Author and education professor Mike Rose has a thoughtful essay questioning some trends in education reform in the winter issue of The American Scholar, the quarterly journal of the Phi Beta Kappa Society.
“If we determine success primarily by a test score, we miss those considerable intellectual achievements that aren’t easily quantifiable,” Rose writes in “School Reform Fails the Test.” “You will be hard pressed to find in federal education policy discussions of achievement that include curiosity, reflection, creativity, aesthetics, pleasure, or a willingness to take a chance, to blunder.”
Rose, an education professor at the University of California, Los Angeles, criticizes not only today’s heavy emphasis on testing but rigid curriculum practices that make it hard for classroom teachers to use their own creativity and experience:
Not long ago, a teacher I'll call Priscilla contacted me with a typical story. She has been teaching for 30 years in an elementary school in a low-income community north of Los Angeles. The school's test scores were not adequate last year, so the principal, under immense pressure from the school district, mandated for all teachers a regimented curriculum focused on basic math and literacy skills. The principal directed the teachers not to change or augment this curriculum. So now Priscilla cannot draw on her cabinets full of materials collected over the years to enliven or individualize instruction. The time spent on the new curriculum has meant trims in science and social studies. Art and music have been cut entirely. "There is no joy here," she told me, "only admonishment."

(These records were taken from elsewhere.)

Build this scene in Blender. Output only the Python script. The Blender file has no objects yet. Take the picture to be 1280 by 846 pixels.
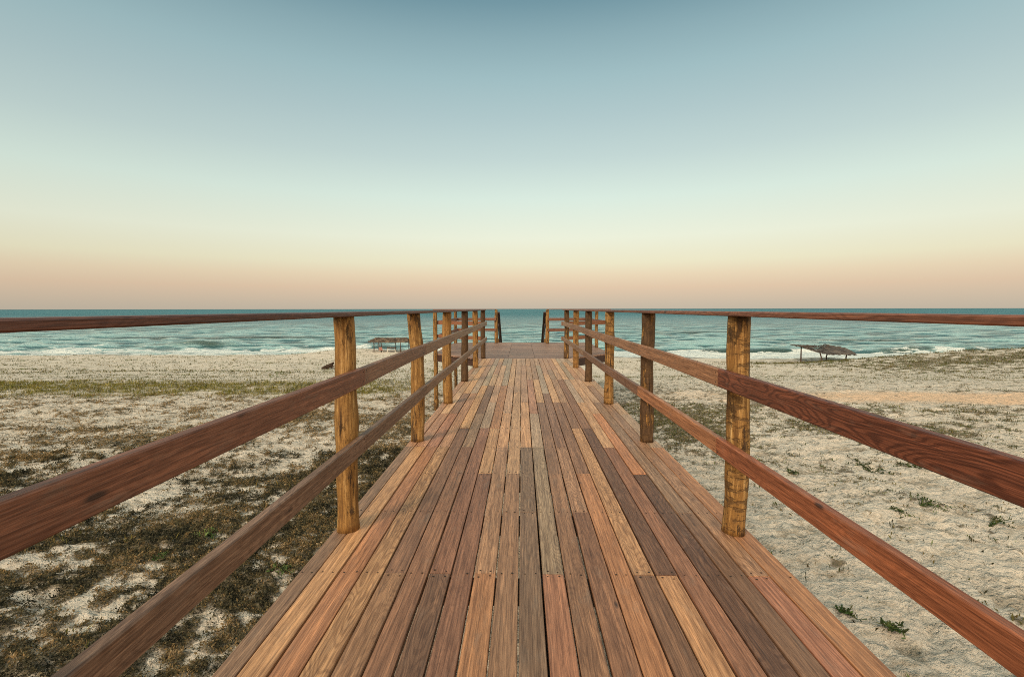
import bpy, math, random
import numpy as np
from mathutils import Vector, Matrix, Euler

R = math.radians
rnd = random.Random(7)
nrs = np.random.RandomState(11)
scene = bpy.context.scene
col = scene.collection

# ------------------------------------------------------------------ camera
EYE = 1.15
cam_d = bpy.data.cameras.new('camera')
cam_d.sensor_width = 36.0
cam_d.lens = 602.0 / 1280.0 * 36.0
cam_d.clip_start = 0.02
cam_d.clip_end = 60000
cam = bpy.data.objects.new('camera', cam_d)
col.objects.link(cam)
cam.matrix_world = (Matrix.Translation((0, 0, EYE)) @ Matrix.Rotation(R(1.14), 4, 'Z')
                    @ Matrix.Rotation(R(90 - 3.52), 4, 'X') @ Matrix.Rotation(R(-0.08), 4, 'Z'))
scene.camera = cam

# ------------------------------------------------------------------ sky
SUN_EL, SUN_AZ = 33.0, 218.0      # azimuth clockwise from +Y (north); behind and left of the camera
world = bpy.data.worlds.new("World")
scene.world = world
world.use_nodes = True
nt = world.node_tree
for n in list(nt.nodes):
    nt.nodes.remove(n)


def srgb(r, g, b):
    f = lambda c: (c / 255 / 12.92) if c / 255 <= 0.04045 else ((c / 255 + 0.055) / 1.055) ** 2.4
    return (f(r), f(g), f(b), 1.0)


class NT:
    """tiny helper for node graphs"""
    def __init__(s, tree):
        s.t = tree

    def n(s, typ, ins=None, **kw):
        nd = s.t.nodes.new(typ)
        for k, v in kw.items():
            setattr(nd, k, v)
        if ins:
            for k, v in ins.items():
                if hasattr(v, 'is_output') or isinstance(v, bpy.types.NodeSocket):
                    s.t.links.new(v, nd.inputs[k])
                else:
                    nd.inputs[k].default_value = v
        return nd

    def math(s, op, a, b=None, clamp=False):
        nd = s.t.nodes.new('ShaderNodeMath')
        nd.operation = op
        nd.use_clamp = clamp
        for i, v in enumerate((a, b)):
            if v is None:
                continue
            if isinstance(v, bpy.types.NodeSocket):
                s.t.links.new(v, nd.inputs[i])
            else:
                nd.inputs[i].default_value = v
        return nd.outputs[0]

    def ramp(s, fac, stops, interp='LINEAR'):
        nd = s.t.nodes.new('ShaderNodeValToRGB')
        cr = nd.color_ramp
        cr.interpolation = interp
        while len(cr.elements) > 1:
            cr.elements.remove(cr.elements[-1])
        cr.elements[0].position = stops[0][0]
        c = stops[0][1]
        cr.elements[0].color = c if not isinstance(c, (int, float)) else (c, c, c, 1)
        for p, c in stops[1:]:
            e = cr.elements.new(p)
            e.color = c if not isinstance(c, (int, float)) else (c, c, c, 1)
        s.t.links.new(fac, nd.inputs[0])
        return nd.outputs[0]

    def mix(s, fac, a, b, mode='MIX'):
        nd = s.t.nodes.new('ShaderNodeMix')
        nd.data_type = 'RGBA'
        nd.blend_type = mode
        nd.clamp_factor = True
        for sock, v in ((nd.inputs[0], fac), (nd.inputs[6], a), (nd.inputs[7], b)):
            if isinstance(v, bpy.types.NodeSocket):
                s.t.links.new(v, sock)
            else:
                sock.default_value = v
        return nd.outputs[2]

    def noise(s, vec, scale, detail=3, rough=0.55, dist=0.0):
        nd = s.n('ShaderNodeTexNoise', {'Vector': vec, 'Scale': scale, 'Detail': detail, 'Roughness': rough, 'Distortion': dist})
        return nd.outputs['Fac']

    def vscale(s, vec, sc, loc=(0, 0, 0)):
        nd = s.n('ShaderNodeMapping', {'Vector': vec, 'Scale': sc, 'Location': loc})
        return nd.outputs[0]

    def link(s, a, b):
        s.t.links.new(a, b)


w = NT(nt)
tc = w.n('ShaderNodeTexCoord')
sep = w.n('ShaderNodeSeparateXYZ', {0: tc.outputs['Generated']})
el = w.math('DIVIDE', w.math('ARCSINE', sep.outputs['Z']), R(90))      # 0 at the horizon, 1 overhead
D = lambda deg: max(0.0, deg / 90.0)
grad = w.ramp(el, [
    (0.0, srgb(196, 184, 165)), (D(.75), srgb(205, 189, 167)), (D(2.45), srgb(226, 200, 171)), (D(3.9), srgb(235, 216, 184)), (D(5.3), srgb(238, 232, 200)),
    (D(8.1), srgb(237, 241, 219)), (D(12.5), srgb(219, 236, 224)), (D(16.8), srgb(196, 216, 213)),
    (D(20.9), srgb(178, 202, 204)), (D(24.7), srgb(161, 191, 196)), (D(28.3), srgb(141, 173, 181)), (D(31.4), srgb(116, 152, 164)),
    (D(36), srgb(95, 135, 152)), (D(50), srgb(110, 145, 160)), (1.0, srgb(140, 165, 175))])
side = w.ramp(w.math('ADD', w.math('MULTIPLY', sep.outputs['X'], .5), .5), [(0.0, .74), (.125, .82), (.5, 1.0), (.86, .90), (1.0, .86)], 'B_SPLINE')
grad = w.mix(1.0, grad, side, 'MULTIPLY')
# the part of the sky behind the camera, where the sun has gone down: brighter and warmer
back = w.ramp(w.math('MULTIPLY', sep.outputs['Y'], -1.0), [(0.0, 0.0), (0.35, 0.25), (1.0, 1.0)], 'EASE')
glow = w.ramp(el, [(0.0, (3.0, 2.1, 1.3, 1)), (0.25, (3.0, 2.5, 1.9, 1)), (0.6, (2.0, 1.9, 1.8, 1)), (1.0, (0.9, 1.0, 1.05, 1))])
grad2 = w.mix(back, grad, glow)
over = w.ramp(el, [(0.40, (1, 1, 1, 1)), (0.62, (2.6, 2.3, 1.9, 1)), (1.0, (2.8, 2.45, 2.0, 1))])
grad3 = w.mix(1.0, grad2, over, 'MULTIPLY')
bg1 = w.n('ShaderNodeBackground', {'Color': grad3, 'Strength': 1.06})
sky = w.n('ShaderNodeTexSky', sky_type='NISHITA')
sky.sun_disc = False
sky.sun_elevation = R(SUN_EL)
sky.sun_rotation = R(SUN_AZ)
bg2 = w.n('ShaderNodeBackground', {'Color': sky.outputs[0], 'Strength': 0.05})
mixs = w.n('ShaderNodeMixShader', {0: 0.02, 1: bg1.outputs[0], 2: bg2.outputs[0]})
wo = w.n('ShaderNodeOutputWorld', {'Surface': mixs.outputs[0]})

# ------------------------------------------------------------------ sun (low, very soft: the light after sunset)
sun_d = bpy.data.lights.new('sun', 'SUN')
sun_d.energy = 2.5
sun_d.angle = R(16)
sun_d.color = (1.0, 0.84, 0.64)
sun = bpy.data.objects.new('sun', sun_d)
col.objects.link(sun)
az = R(SUN_AZ)
sdir = Vector((math.sin(az) * math.cos(R(SUN_EL)), math.cos(az) * math.cos(R(SUN_EL)), math.sin(R(SUN_EL))))
sun.rotation_euler = sdir.to_track_quat('Z', 'Y').to_euler()
sun.location = (-6, -8, 8)

scene.view_settings.view_transform = 'Standard'
scene.view_settings.look = 'None'
scene.view_settings.exposure = 0.0
scene.view_settings.gamma = 1.0
scene.view_settings.use_curve_mapping = False
scene.render.engine = 'CYCLES'
scene.cycles.use_denoising = False
scene.cycles.filter_width = 1.0
scene.cycles.max_bounces = 6
scene.cycles.diffuse_bounces = 3

# ------------------------------------------------------------------ numpy noise
_perm = np.random.RandomState(3).permutation(4096)
_gx = np.cos(np.arange(4096) * 2.399963)
_gy = np.sin(np.arange(4096) * 2.399963)


def pnoise(x, y, seed=0):
    x = np.asarray(x, float) + seed * 17.31
    y = np.asarray(y, float) - seed * 9.73
    xi = np.floor(x).astype(np.int64)
    yi = np.floor(y).astype(np.int64)
    xf = x - xi
    yf = y - yi
    u = xf * xf * xf * (xf * (xf * 6 - 15) + 10)
    v = yf * yf * yf * (yf * (yf * 6 - 15) + 10)

    def g(ix, iy, dx, dy):
        h = _perm[(_perm[ix & 4095] + iy) & 4095]
        return _gx[h] * dx + _gy[h] * dy
    a = g(xi, yi, xf, yf)
    b = g(xi + 1, yi, xf - 1, yf)
    c = g(xi, yi + 1, xf, yf - 1)
    d = g(xi + 1, yi + 1, xf - 1, yf - 1)
    return (a + (b - a) * u + ((c + (d - c) * u) - (a + (b - a) * u)) * v) * 1.5


def fbm(x, y, octv=4, seed=0, rough=0.5):
    s = 0
    a = 1.0
    t = 0
    for i in range(octv):
        s = s + a * pnoise(x * 2 ** i, y * 2 ** i, seed + i)
        t += a
        a *= rough
    return s / t


def sst(a, b, x):
    t = np.clip((x - a) / (b - a), 0, 1)
    return t * t * (3 - 2 * t)


# ------------------------------------------------------------------ terrain shape
SEA = -8.85
_py = np.array([-400, -30, 0, 4, 8, 12, 16, 20, 25, 32, 40, 50, 60, 70, 80, 90, 102, 112, 130, 260])
_pz = np.array([-2.5, -1.2, -1.3, -1.38, -1.46, -1.46, -1.44, -1.85, -2.55, -3.4, -4.3, -5.25, -6.0, -6.75, -7.45, -8.05, -8.85, -9.5, -10.6, -16])


def height(x, y, fine=True):
    x = np.asarray(x, float)
    y = np.asarray(y, float)
    wob = 3.0 * fbm(x * 0.02, y * 0.0 + 3.3, 3, 5)
    yy = y + sst(0, 50, x) * 7.0 * sst(50, 90, y) + wob * sst(25, 70, y)
    z = 0
    for o, wt in ((-3, .2), (-1, .3), (1, .3), (3, .2)):
        z = z + wt * np.interp(yy + o, _py, _pz)
    g = lambda cx, cy, sx, sy, a: a * np.exp(-((x - cx) / sx) ** 2 - ((y - cy) / sy) ** 2)
    z = z + g(-28, 89, 17, 9, 1.55) + g(-75, 92, 30, 8, .35)
    z = z + g(80, 56, 26, 13, 3.4) + g(50, 60, 11, 8, .9) + g(52, 83, 8, 5, .75) + g(19, 62, 10, 7, .5)
    z = z + g(9.5, 44, 2.2, 2.0, .45)
    beach = sst(-10.5, -8.6, z)
    z = z + beach * (0.35 * fbm(x * .07, y * .1, 3, 20) * sst(18, 45, y) + 0.12 * fbm(x * .3, y * .35, 3, 30))
    if fine:
        side = sst(-2, 2, x)
        hollow = fbm(x * 1.9, y * 2.6, 3, 40)
        z = z + beach * (0.035 * hollow) - beach * side * .05 * sst(.15, .5, fbm(x * 3.1, y * 3.6, 2, 44)) * (1 - sst(20, 40, y))
        rip = 1 - np.abs(pnoise(x * 4.2 + 1.6 * pnoise(x, y, 51) + y * 1.2, y * 7.5 + x * 2.6, 50)) * 2
        near = 1 - sst(18, 40, np.hypot(x, y))
        z = z + beach * near * (0.030 + .014 * side) * rip
        rip2 = 1 - np.abs(pnoise(x * 13.0, y * 17.0, 60)) * 2
        z = z + beach * near * 0.014 * rip2
    return z


def veg(x, y):
    """share of the ground covered by plants: (low brown cover, yellow-green grass)"""
    n1 = fbm(x * .75, y * .95, 3, 70, .6)
    n2 = fbm(x * 1.7, y * 2.1, 3, 80, .6)
    n3 = fbm(x * 4.5, y * 5.5, 3, 85, .65)
    n4 = fbm(x * 11, y * 13, 2, 87, .6)
    nn = n1 * .40 + n2 * .42 + n3 * .62 + n4 * .55
    left = sst(-.6, -1.6, x)
    dense = sst(1.4, -1.4, y - (5.4 + np.maximum(0, x + 4.4) * 2.4))
    g = lambda cx, cy, sx, sy: np.exp(-((x - cx) / sx) ** 2 - ((y - cy) / sy) ** 2)
    bare = .35 * g(-3.6, 3.7, .8, .28) + .3 * g(-4.9, 4.6, 1.0, .35) + .35 * g(-1.7, 3.9, .5, .25) + .3 * g(-3.4, 6.3, .9, .5)
    c = left * dense * sst(-.20, .30, nn * 1.35 + .22 - bare)
    mid = left * (1 - dense) * sst(17, 12.5, y)
    pat = .40 * g(-8.0, 9.2, 1.9, .8) + .45 * g(-4.9, 11.4, 1.2, 1.1) + .25 * g(-2.6, 10.2, 1.2, 2.2) + .25 * g(-9.5, 7, 2.0, .7)
    c = c + mid * .9 * sst(.04, .44, nn * 1.15 + pat)
    far = sst(14, 19, y)
    c = c + left * far * .6 * sst(.02, .34, nn * .9 + .0)
    band = left * sst(13.4, 15.2, y + n1 * 1.5 + n2) * sst(19.6, 16.6, y + n1 * 2 + n2) * sst(-2.5, -5, x)
    gr = band * .9 * sst(-.26, .16, nn + .08) + left * sst(12, 10, y) * dense * .12 * sst(.1, .3, n1)
    right = sst(.9, 1.4, x)
    c2 = right * .85 * sst(.16, .44, nn * .85 + .40 * g(3.4, 10.2, 1.3, 1.9) + .22 * g(4, 14, 3, 3) + .14 * sst(8.5, 11, y) * sst(14, 11.5, y) * sst(1, 5, x)
                     + .04 * sst(5, 12, y) - .10 * sst(7, 4, y))
    dune = sst(34, 44, y) * sst(27, 40, x)
    c2 = c2 + right * dune * sst(.0, .35, n1 * .7 + n2 * .5 + .30 * g(47, 52, 9, 3) + .35 * g(58, 40, 8, 3.0) + .1)
    c2 = c2 + 1.2 * right * g(21.5, 15.9, 6.5, .30) * sst(-.2, .2, n2)
    path = g(17, 14.2, 10.5, 1.15) + g(30, 14.4, 8, 1.3)
    c2 = c2 * (1 - sst(.25, .7, path) * .95)
    gr2 = right * .5 * sst(.25, .5, n2) * sst(9.5, 10.5, y) * sst(13.5, 12, y)
    shore = sst(-8.4, -7.6, height(x, y, False))
    return np.clip(c + c2, 0, 1) * shore, np.clip(gr + gr2, 0, 1) * shore, np.clip(path, 0, 1)


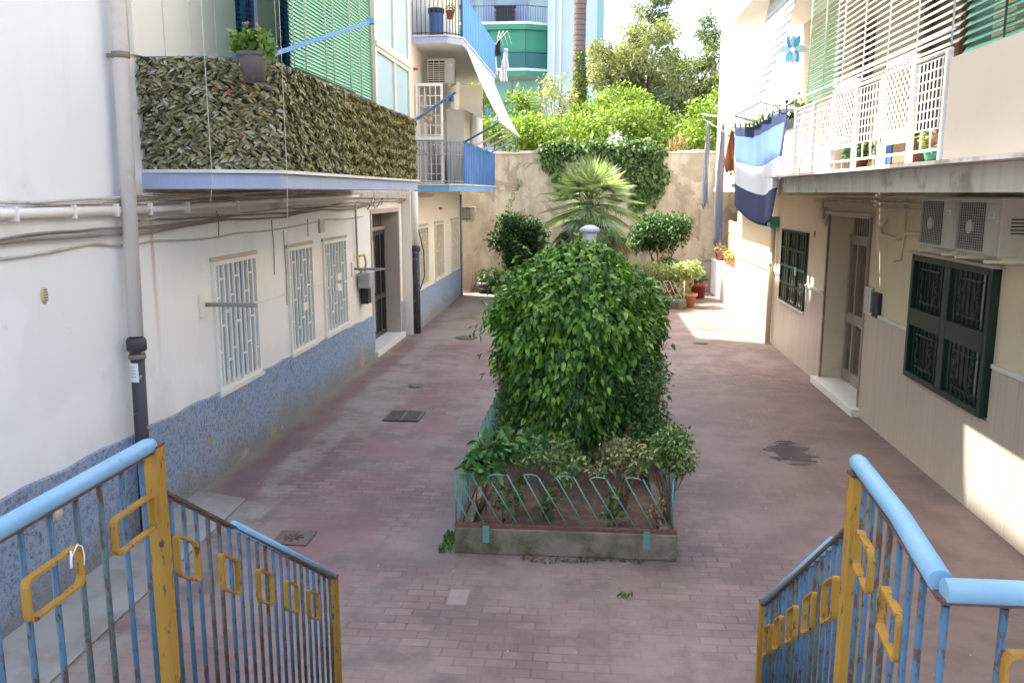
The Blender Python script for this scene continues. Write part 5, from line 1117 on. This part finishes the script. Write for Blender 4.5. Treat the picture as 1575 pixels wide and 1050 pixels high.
# clipped small-leaved hedges behind and beside the ficus
def small_hedge(name, x0, x1, y0, y1, z0, z1, n, L, mat, label, seedrows=3):
    e = empty(name, ((x0+x1)/2, (y0+y1)/2, .2), label, 'hedge'); cs = []
    nx, ny = max(1, int((x1-x0)/.32)), max(1, int((y1-y0)/.32))
    for i in range(nx):
        for j in range(ny):
            for z in np.arange(z0+.14, z1, .24): cs.append((((x0+(x1-x0)*(i+.5)/nx)+random.uniform(-.05, .05), (y0+(y1-y0)*(j+.5)/ny)+random.uniform(-.05, .05), z+random.uniform(-.05, .05)), (.22, .22, .19)))
    foliage('foliage', cs, n, L, .5, mat, e, .6, .15, .7, .6)
    b = MB()
    for i in range(int((x1-x0)*(y1-y0)*14)): x, y = random.uniform(x0, x1), random.uniform(y0, y1); limb(b, (x, y, .2), (x+random.uniform(-.1, .1), y, z0+.25), .012, .008, 5, .1, 3)
    b.build('stems', M['twig'], e); return e
small_hedge('clipped_hedge', .38, .84, 8.25, 12.0, .45, 1.34, 15000, .052, M['box'], 'small-leaved clipped hedge along the right edge of the planter beside the ficus')
small_hedge('clipped_hedge', -1.05, -.62, 9.1, 12.0, .40, 1.08, 12000, .052, M['box'], 'small-leaved clipped hedge along the left edge of the planter behind the ficus')
def shrub(name, base, cs, n, L, ratio, mat, stems, label, cat='shrub', up=.2, six=False, dead=0, barkm='twig', sr=.008):
    if name == 'shrub': cs = [((c[0], c[1]-.16, c[2]+.08), r) for c, r in cs]
    e = empty(name, base, label, cat); foliage('foliage', cs, n, L, ratio, M[mat], e, .5, up, .8, .8, six)
    b = MB()
    for i in range(stems): c = cs[i % len(cs)][0]; limb(b, (base[0]+random.uniform(-.05, .05), base[1]+random.uniform(-.05, .05), base[2]), Vector(c)+Vector((random.uniform(-.06, .06), random.uniform(-.06, .06), 0)), sr, sr*.55, 5, .16, 5)
    b.build('stems', M[barkm], e)
    if dead: foliage('dead_leaves', cs, dead, L*.8, .5, M['dryleaf'], e, .5, 0, .9, .9)
    return e
shrub('shrub', (.66, 7.25, .2), [((.74, 7.25, .86), (.15, .14, .12)), ((.82, 7.15, .80), (.12, .12, .1)), ((.62, 7.3, .78), (.13, .12, .09)), ((.80, 7.3, .70), (.12, .12, .1)), ((.70, 7.3, .95), (.13, .13, .1)), ((.78, 7.45, .88), (.14, .14, .12))], 1600, .055, .45, 'mixleaf', 12, 'bright small-leaved shrub leaning out at the right front corner of the planter', dead=120)
shrub('shrub', (-.95, 7.35, .2), [((-.92, 7.2, .72), (.14, .14, .09)), ((-.84, 7.3, .74), (.15, .13, .10)), ((-.92, 7.15, .66), (.15, .12, .08)), ((-.68, 7.35, .74), (.13, .12, .08)), ((-.8, 7.5, .8), (.2, .15, .1)), ((-.5, 7.5, .78), (.2, .15, .09))], 420, .12, .40, 'broad', 7, 'dark broad-leaved shrub at the left front corner of the planter', six=True)
shrub('shrub', (-.35, 7.35, .2), [((-.52, 7.25, .74), (.14, .12, .07)), ((-.32, 7.28, .72), (.15, .12, .07)), ((-.10, 7.28, .70), (.14, .12, .07)), ((-.2, 7.15, .62), (.14, .10, .06)), ((-.3, 7.5, .78), (.25, .15, .09))], 700, .06, .45, 'mixleaf', 9, 'straggly low shrub with pale tips along the middle front fence', dead=60)
shrub('shrub', (.30, 7.35, .2), [((.12, 7.22, .68), (.14, .1, .07)), ((.32, 7.28, .76), (.16, .12, .07)), ((.50, 7.25, .74), (.14, .12, .06)), ((.42, 7.3, .64), (.15, .1, .06)), ((.35, 7.5, .80), (.25, .15, .08))], 330, .055, .45, 'mixleaf', 16, 'half-withered twiggy shrub with brown leaves by the right front fence', dead=330)
for x, y, h_, lab in ((-.72, 7.12, .32, 'leafy sapling at the left of the front planter soil'), (-.33, 7.2, .26, 'small pale-leaved sapling in the middle of the front planter soil'), (.22, 7.1, .30, 'thin sapling right of the middle in the front planter soil'), (-.62, 7.45, .30, 'short sapling behind the leafy one in the left planter soil')):
    shrub('sapling', (x, y, .2), [((x, y, .2+h_*.55), (.09, .08, .11)), ((x+.03, y, .2+h_), (.07, .07, .06))], 60, .07, .45, 'mixleaf', 3, lab, 'sapling', six=True)
shrub('withered_plant', (.62, 7.08, .2), [((.60, 7.08, .36), (.08, .06, .05)), ((.66, 7.08, .44), (.06, .05, .05))], 10, .05, .5, 'mixleaf', 4, 'small withered plant with curled tan leaves in the right front corner of the bed', 'plant', dead=90)
P = np.stack([rng.uniform(-.55, .5, 260), rng.uniform(6.77, 6.87, 260), rng.uniform(.006, .02, 260)], 1); P[:, 1] += .04*np.sin(P[:, 0]*6)
o = leaves('leaf_litter', P, rv(260)*np.array([1, 1, .15]), np.array([[0, 0, 1.]])+rv(260)*.3, .03, .5, M['litter']); tag(o, 'strip of dry leaf litter on the paving along the front of the planter kerb', 'leaf litter', kind='stuff')
def scatter(n, x0, x1, y0, y1, size, mat, name, label):
    P = np.stack([rng.uniform(x0, x1, n), rng.uniform(y0, y1, n), np.full(n, .006)], 1)
    o = leaves(name, P, rv(n)*np.array([1, 1, .05]), np.array([[0, 0, 1.]])+rv(n)*.15, size*rng.uniform(.5, 1.3, n), .6, mat, droop=0); return tag(o, label, name.replace('_', ' '), kind='stuff')
scatter(230, -3.9, 3.6, 5, 20, .03, M['dryleaf'], 'fallen_leaves', 'tiny fallen leaves and crumbs scattered over the brick paving')
P = np.array([(-1.22+random.uniform(-.05, .05), 6.95+random.uniform(-.1, .3), .0) for _ in range(60)]); o = leaves('weed', P, rv(60)*.5+np.array([0, 0, 1.]), rv(60), .09, .35, M['mixleaf']); tag(o, 'small green weed at the left foot of the planter kerb', 'weed')
P = np.array([(.30+random.gauss(0, .03), 6.18+random.gauss(0, .02), .0) for _ in range(16)]); o = leaves('weed', P, rv(16)*.5+np.array([0, 0, 1.]), rv(16), .06, .35, M['mixleaf']); tag(o, 'tiny weed between bricks in front of the planter', 'weed')

# lamp post behind the ficus
e = empty('lamp_post', (.0, 11, .2), 'short lamp post with a white capped globe rising behind the ficus', 'lamp')
b = MB(); b.tube([(0, 11, .15), (0, 11, 2.44)], .04, 10); b.build('post', M['iron'], e)
b = MB(); b.lathe([(.07, 2.42), (.085, 2.48), (.095, 2.60), (.08, 2.61), (0, 2.61)], (0, 11, 0), 20); b.build('globe', M['lampglass'], e)
b = MB(); b.lathe([(.13, 2.605), (.135, 2.63), (.10, 2.66), (.05, 2.685), (0, 2.69)], (0, 11, 0), 20); b.build('cap', M['lampcap'], e)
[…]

Rose is the author of, among other works, a 1995 book called Possible Lives: The Promise of Education in America. He traveled all around the country talking to teachers for that book, which is his frame of reference for The American Scholar essay.
Rose’s essay is a bit meandering, from the No Child Left Behind Act to Race to the Top to his criticisms of corporate-minded reformers to the efficacy of teacher evaluation and professional development. Yet it is also the kind of perspective one might enjoy hearing in person over wine and cheese at a meeting of the Phi Beta Kappa Society, if that’s what the society does anywhere.
Rose concludes by noting that education historians David Tyack and Larry Cuban have surveyed “the many unsuccessful and hugely expensive attempts at school reform in our past” and “observed the same mistakes being repeated over and over again: top-down remedies, grandiose claims about the latest technology, disdain for teachers.”
“To improve our schools, we need to be informed by knowledge gained from many days in the neighborhoods surrounding them and from many, many days inside the schoolhouse itself, learning from children’s experience and the full sweep of a teacher’s work,” Rose writes. “This is what contemporary school reform has failed to do.”
The winter issue of the journal also has two higher education pieces, “Habits of Mind,” by historians Anthony Grafton and James Grossman, about the need to teach research methods to those studying the humanities; and “What I Have Taught—and Learned,” by William M. Chace, a former Stanford University English professor who went on to become president of Weslayan and Emory universities.
American Scholar Editor Robert Wilson, in his editor’s note, resists the idea that the three pieces make up an “education package.”
“When, as a reader, I confront an editorial package in a magazine, it tends to be with all the enthusiasm I greet the annual report of my health-insurance provider,” Wilson writes.
But I agree with him that each one is worthy of reading on its own.